__DATA SUPPLIED__:
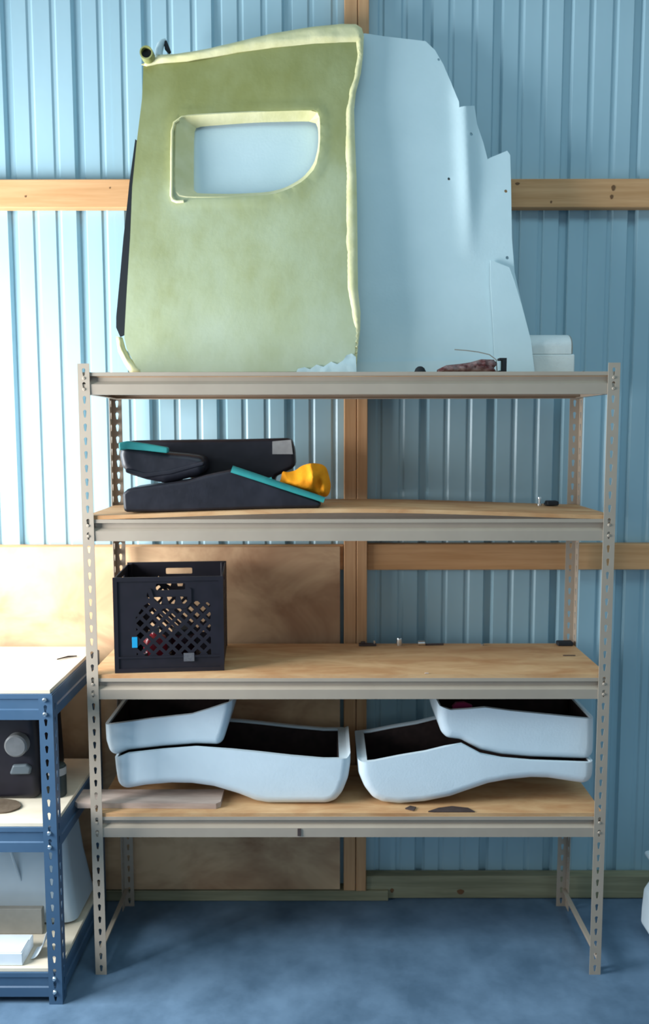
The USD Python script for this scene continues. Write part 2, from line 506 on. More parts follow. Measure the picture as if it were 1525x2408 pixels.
beams = []
for k, z in enumerate(LEV):
    q = ext_yz(prof_poly(beam_path(z)), .0025, W - .0025)
    fb = part('front_beam', q, BEIGE, rack, smooth=15)
    beams.append(fb)
    part('rear_beam', ext_yz(prof_poly([(D - a, b) for a, b in beam_path(z)]), .0025, W - .0025), BEIGE, rack, smooth=15)
    for s in (0, 1):
        pth = [((W - a) if s else a, b) for a, b in end_path(z)]
        part('end_beam', ext_xz(prof_poly(pth), .016, D - .016), BEIGE, rack, smooth=15)
    for x in (.017, W - .017):
        for dz in (-.016, -.046):
            c = np.array([x, -.0008, z + dz])
            part('rivet', lathe([(0, -.0016), (.0035, -.001), (.0045, .0008), (0, .0008)], c, 'y', 10), BEIGE, fb)
for s in (0, 1):   # low end ties near the floor
    pth = [((W - a) if s else a, b) for a, b in [(.0035, .03), (.0035, .062), (.016, .062)]]
    part('end_tie', ext_xz(prof_poly(pth), .002, D - .002), BEIGE, rack, smooth=15)


def board(z0, t, y0=.0052, y1=D - .006, bow=None, n=40):
    xs_ = np.linspace(.006, W - .006, n)
    zz = z0 + (0 if bow is None else bow(xs_)) * np.ones(n)
    top = np.c_[xs_, zz + t]
    bot = np.c_[xs_, zz][::-1]
    return ext_yz_board(np.vstack([top, bot]), y0, y1)


def ext_yz_board(pts, y0, y1):
    return ext_xz(Polygon(pts), y0, y1)


BT = .011
part('shelf_board', board(LEV[0] - .012, .0125, y0=.0115), BOARD, rack)
bow2 = lambda x: .0185 * np.sin(np.clip((x - .02) / (W - .04), 0, 1) * math.pi) ** 1.3
part('shelf_board', board(LEV[1] + .0002, BT, bow=bow2, y0=.006), BOARD, rack, label='particle board bowed upwards in the middle')
part('shelf_board', board(LEV[2] + .0002, BT), BOARD, rack)
part('shelf_board', board(LEV[3] + .0002, BT), BOARD, rack)
Z1, Z2, Z3, Z4 = LEV[0] + .0006, LEV[1] + BT + .0004, LEV[2] + BT + .0004, LEV[3] + BT + .0004

# ------------------------------------------------------------------ the blue workbench rack on the left
BX1, BY0, BY1, BX0, BZ = -.057, -.129, .340, -1.28, .895
bench = thing('workbench_rack', 'blue steel boltless workbench rack with pale board top beside the beige shelving', 'workbench', ((BX0 + BX1) / 2, (BY0 + BY1) / 2, 0))
for x, sx in ((BX1, -1), (BX0, 1)):
    for y, sy in ((BY0, 1), (BY1, -1)):
        part('post', angle_post(x, y, sx, sy, BZ, .038), BLUE, bench, smooth=False)
BLEV = [.897, .519, .092]


def blue_path(z, h):
    return [(.024, z - h), (.0038, z - h), (.0030, z - h * .62), (.007, z - h * .58), (.007, z - h * .2), (.0032, z - h * .16), (.0032, z), (.012, z)]


for k, z in enumerate(BLEV):
    h = .070
    pth = blue_path(z, h)
    fb = part('front_beam', ext_yz(prof_poly([(BY0 + a, b) for a, b in pth]), BX0 + .0025, BX1 - .0025), BLUE, bench, smooth=15)
    part('rear_beam', ext_yz(prof_poly([(BY1 - a, b) for a, b in pth]), BX0 + .0025, BX1 - .0025), BLUE, bench, smooth=15)
    for s in (0, 1):
        q = [((BX1 - a) if s else (BX0 + a), b) for a, b in pth]
        part('end_beam', ext_xz(prof_poly(q), BY0 + .014, BY1 - .014), BLUE, bench, smooth=15)
    brd = bx(BX0 + .008, BX1 - .008, BY0 + .008, BY1 - .008, z + .0009, z + .012, .0008)
    part('board' if k else 'work_top', brd, TOPBRD, bench)
    for dz in (-.014, -.054):
        c = np.array([BX1 - .021, BY0 - .0005, z + dz])
        part('bolt', lathe([(0, -.006), (.004, -.005), (.0062, -.002), (.0066, 0), (0, 0)], c, 'y', 14), ZINC, fb)
BT1, BT2, BT3 = [z + .0124 for z in BLEV]


def on(x, y, Z):
    d = ray(x, y)
    return CAM + d * (Z - CAM[2]) / d[2]


def px(pts, Y, floor=None):
    """outline in (x, z) of a thing whose face stands at depth Y; floor(x) = the surface it rests on"""
    q = np.array([at(a, b, Y)[[0, 2]] for a, b in pts])
    if floor is not None:
        q[:, 1] = np.maximum(q[:, 1], floor(q[:, 0]))
    return q


flat = lambda z: (lambda x: np.full(np.shape(x), z + .0006))

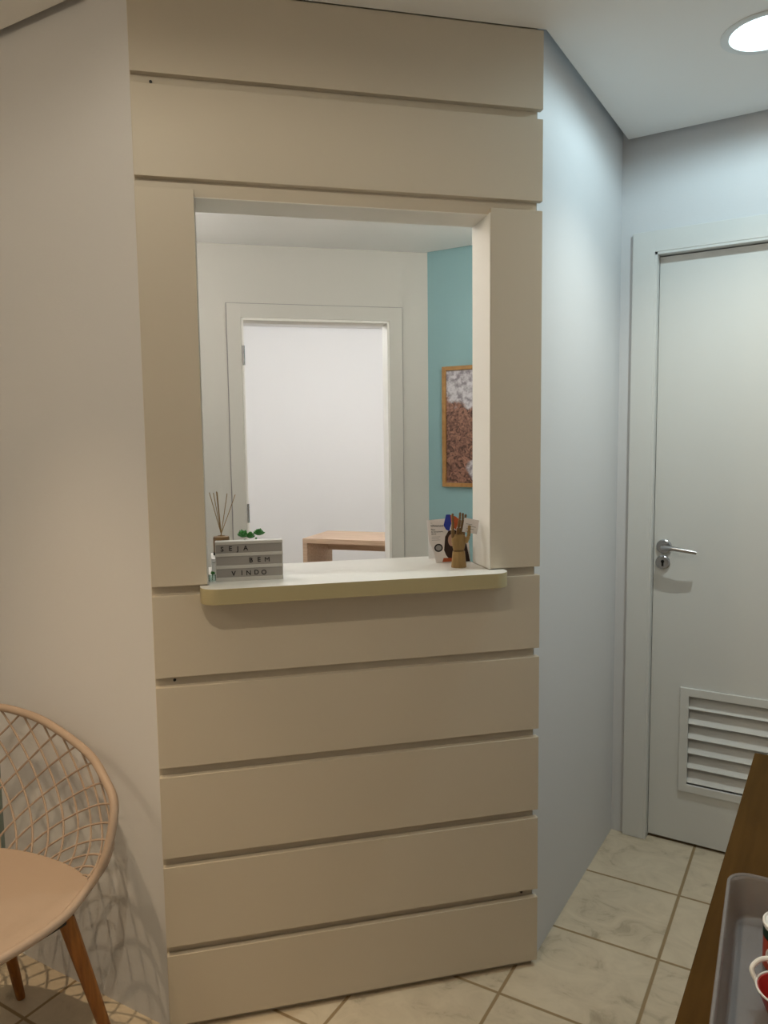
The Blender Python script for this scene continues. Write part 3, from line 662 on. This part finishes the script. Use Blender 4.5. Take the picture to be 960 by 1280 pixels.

__WHAT YOU NEED TO DO__:
Reproduce the records above exactly, leaving out every picture they contain.

__OUTPUT OF THE TASK__:
The USD Python script for this scene continues. Write part 2, from line 506 on. More parts follow. Measure the picture as if it were 1525x2408 pixels.
beams = []
for k, z in enumerate(LEV):
    q = ext_yz(prof_poly(beam_path(z)), .0025, W - .0025)
    fb = part('front_beam', q, BEIGE, rack, smooth=15)
    beams.append(fb)
    part('rear_beam', ext_yz(prof_poly([(D - a, b) for a, b in beam_path(z)]), .0025, W - .0025), BEIGE, rack, smooth=15)
    for s in (0, 1):
        pth = [((W - a) if s else a, b) for a, b in end_path(z)]
        part('end_beam', ext_xz(prof_poly(pth), .016, D - .016), BEIGE, rack, smooth=15)
    for x in (.017, W - .017):
        for dz in (-.016, -.046):
            c = np.array([x, -.0008, z + dz])
            part('rivet', lathe([(0, -.0016), (.0035, -.001), (.0045, .0008), (0, .0008)], c, 'y', 10), BEIGE, fb)
for s in (0, 1):   # low end ties near the floor
    pth = [((W - a) if s else a, b) for a, b in [(.0035, .03), (.0035, .062), (.016, .062)]]
    part('end_tie', ext_xz(prof_poly(pth), .002, D - .002), BEIGE, rack, smooth=15)


def board(z0, t, y0=.0052, y1=D - .006, bow=None, n=40):
    xs_ = np.linspace(.006, W - .006, n)
    zz = z0 + (0 if bow is None else bow(xs_)) * np.ones(n)
    top = np.c_[xs_, zz + t]
    bot = np.c_[xs_, zz][::-1]
    return ext_yz_board(np.vstack([top, bot]), y0, y1)


def ext_yz_board(pts, y0, y1):
    return ext_xz(Polygon(pts), y0, y1)


BT = .011
part('shelf_board', board(LEV[0] - .012, .0125, y0=.0115), BOARD, rack)
bow2 = lambda x: .0185 * np.sin(np.clip((x - .02) / (W - .04), 0, 1) * math.pi) ** 1.3
part('shelf_board', board(LEV[1] + .0002, BT, bow=bow2, y0=.006), BOARD, rack, label='particle board bowed upwards in the middle')
part('shelf_board', board(LEV[2] + .0002, BT), BOARD, rack)
part('shelf_board', board(LEV[3] + .0002, BT), BOARD, rack)
Z1, Z2, Z3, Z4 = LEV[0] + .0006, LEV[1] + BT + .0004, LEV[2] + BT + .0004, LEV[3] + BT + .0004

# ------------------------------------------------------------------ the blue workbench rack on the left
BX1, BY0, BY1, BX0, BZ = -.057, -.129, .340, -1.28, .895
bench = thing('workbench_rack', 'blue steel boltless workbench rack with pale board top beside the beige shelving', 'workbench', ((BX0 + BX1) / 2, (BY0 + BY1) / 2, 0))
for x, sx in ((BX1, -1), (BX0, 1)):
    for y, sy in ((BY0, 1), (BY1, -1)):
        part('post', angle_post(x, y, sx, sy, BZ, .038), BLUE, bench, smooth=False)
BLEV = [.897, .519, .092]


def blue_path(z, h):
    return [(.024, z - h), (.0038, z - h), (.0030, z - h * .62), (.007, z - h * .58), (.007, z - h * .2), (.0032, z - h * .16), (.0032, z), (.012, z)]


for k, z in enumerate(BLEV):
    h = .070
    pth = blue_path(z, h)
    fb = part('front_beam', ext_yz(prof_poly([(BY0 + a, b) for a, b in pth]), BX0 + .0025, BX1 - .0025), BLUE, bench, smooth=15)
    part('rear_beam', ext_yz(prof_poly([(BY1 - a, b) for a, b in pth]), BX0 + .0025, BX1 - .0025), BLUE, bench, smooth=15)
    for s in (0, 1):
        q = [((BX1 - a) if s else (BX0 + a), b) for a, b in pth]
        part('end_beam', ext_xz(prof_poly(q), BY0 + .014, BY1 - .014), BLUE, bench, smooth=15)
    brd = bx(BX0 + .008, BX1 - .008, BY0 + .008, BY1 - .008, z + .0009, z + .012, .0008)
    part('board' if k else 'work_top', brd, TOPBRD, bench)
    for dz in (-.014, -.054):
        c = np.array([BX1 - .021, BY0 - .0005, z + dz])
        part('bolt', lathe([(0, -.006), (.004, -.005), (.0062, -.002), (.0066, 0), (0, 0)], c, 'y', 14), ZINC, fb)
BT1, BT2, BT3 = [z + .0124 for z in BLEV]


def on(x, y, Z):
    d = ray(x, y)
    return CAM + d * (Z - CAM[2]) / d[2]


def px(pts, Y, floor=None):
    """outline in (x, z) of a thing whose face stands at depth Y; floor(x) = the surface it rests on"""
    q = np.array([at(a, b, Y)[[0, 2]] for a, b in pts])
    if floor is not None:
        q[:, 1] = np.maximum(q[:, 1], floor(q[:, 0]))
    return q


flat = lambda z: (lambda x: np.full(np.shape(x), z + .0006))

The Blender Python script for this scene continues. Write part 3, from line 662 on. This part finishes the script. Use Blender 4.5. Take the picture to be 960 by 1280 pixels.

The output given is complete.